Sure. Easy. Sony has their own proprietary protocol. When the PS3 comes online, it sends a message to Sony that says "My MAC is blah. Am I banned?" And Sony will reply back and say if it is or isn't. And if you do something on your PS3 to get banned, it will send a message to Sony saying "My MAC is blah. Ban me for I have done something stupid"
That is all in the data portion of the packet, what is commonly referred to as a payload. You can put whatever the hell you want in a payload packet and it won't be changed en route to the destination (hopefully, if it is, there's a huge security breach somewhere, but that's another subject).
HTTP, the protocol used for web browsing, and TBH, just about every other protocol out there, does not include MAC addresses in the payload. There are sections in the packet for source and destination MACs, and those are what's changed each time it goes through a router.
Here's basically what a packet looks like visualized:
The only part of the packet that is untouched is what's inside the blue box (and the green box, encapsulated in the IP segment of the packet).

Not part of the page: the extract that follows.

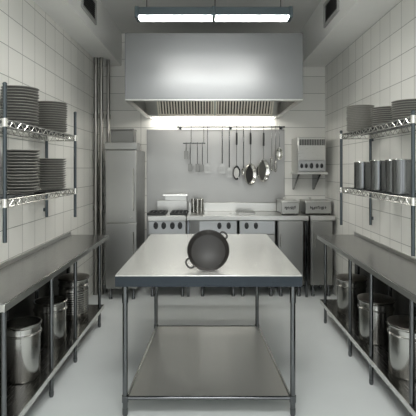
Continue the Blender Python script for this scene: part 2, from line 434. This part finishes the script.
# ------------------------------------------------------------------ wire shelves
def wire_shelving(label, side, xf, xb, y0, y1, zs, zbot, ztop):
    """xf: front (room) edge, xb: wall edge"""
    t = Thing('wire_shelving', label, 'shelf', (xb, (y0 + y1) / 2, zbot))
    for x in (xf, xb):
        for y in (y0, y1):
            lg = t.part('post', MB().cyl((x, y, zbot), (x, y, ztop), 0.0125, 14), 'post')
            t.part('post_cap', MB().lathe([(0, 0), (0.0135, 0), (0.0135, 0.008), (0.008, 0.014), (0, 0.015)], (x, y, ztop), 14), 'post', parent=lg)
    br = MB()
    for y in (y0, y1):
        wx = sorted((xb + 0.0125 * side, xb + 0.06 * side))
        wx[0 if side < 0 else 1] = WL if side < 0 else WR
        for z in (zbot + 0.05, ztop - 0.09):
            br.box(*wx, y - 0.012, y + 0.012, z, z + 0.03)
    t.part('wall_bracket', br, 'post')
    for z in zs:
        m = MB(); r = 0.005; zt = z - r; zl_ = z - 0.046
        for x in (xf, xb):
            for q in (zt, zl_): m.cyl((x, y0, q), (x, y1, q), r, 8)
            n = int((y1 - y0) / 0.05); pts = []
            for i in range(n + 1):
                pts.append((x, y0 + (y1 - y0) * i / n, zt if i % 2 == 0 else zl_))
            m.tube(pts, 0.0036, 6)
        for y in (y0, y1):
            for q in (zt, zl_): m.cyl((xf, y, q), (xb, y, q), r, 8)
            pts = [(xf + (xb - xf) * i / 8, y, zt if i % 2 == 0 else zl_) for i in range(9)]
            m.tube(pts, 0.0036, 6)
        n = int((y1 - y0) / 0.045); dk = MB()
        for i in range(1, n):
            y = y0 + (y1 - y0) * i / n
            dk.cyl((xf, y, zt + 0.001), (xb, y, zt + 0.001), 0.003, 6)
        for k in (0.33, 0.67):
            x = xf + (xb - xf) * k
            dk.cyl((x, y0, zl_ + 0.031), (x, y1, zl_ + 0.031), 0.0035, 6)
        sh = t.part('truss_frame', m, 'wire')
        t.part('wire_deck', dk, 'leg', parent=sh)
        for x in (xf, xb):
            for y in (y0, y1):
                t.part('corner_collar', MB().lathe([(0.012, 0), (0.018, 0.002), (0.016, 0.052), (0.012, 0.052)], (x, y, z - 0.05), 14), 'wire', parent=sh)
    return t
LZ, RZ = (1.40, 1.865), (1.395, 1.905)
wire_shelving('two-tier chrome wire shelving holding dark plates on left tiled wall', -1, -1.175, -1.425, 2.475, 3.775, LZ, 1.15, 2.06)
wire_shelving('two-tier chrome wire shelving with plates and canisters on right tiled wall', 1, 1.265, 1.545, 2.665, 4.115, RZ, 1.035, 1.925)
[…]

The stuff outside the blue box is changed each hop.
When you first send a request, the source MAC is your local computer, and the destination MAC is your router. Your router will then replace the source with its MAC and the destination of the MAC with your modem (or not, if you have an all in one). Then your modem's MAC becomes the source, and your ISP's router becomes the destination. Basically, each router puts its MAC in the source and the next router's MAC in the destination as it makes its way across the internet. By the time it reaches the destination server, the packet's source MAC is their local router.
Sony sends the PS3's MAC address inside the data segment since it's a specific message querying if a MAC is banned. HTTP does not send the MAC along with the request.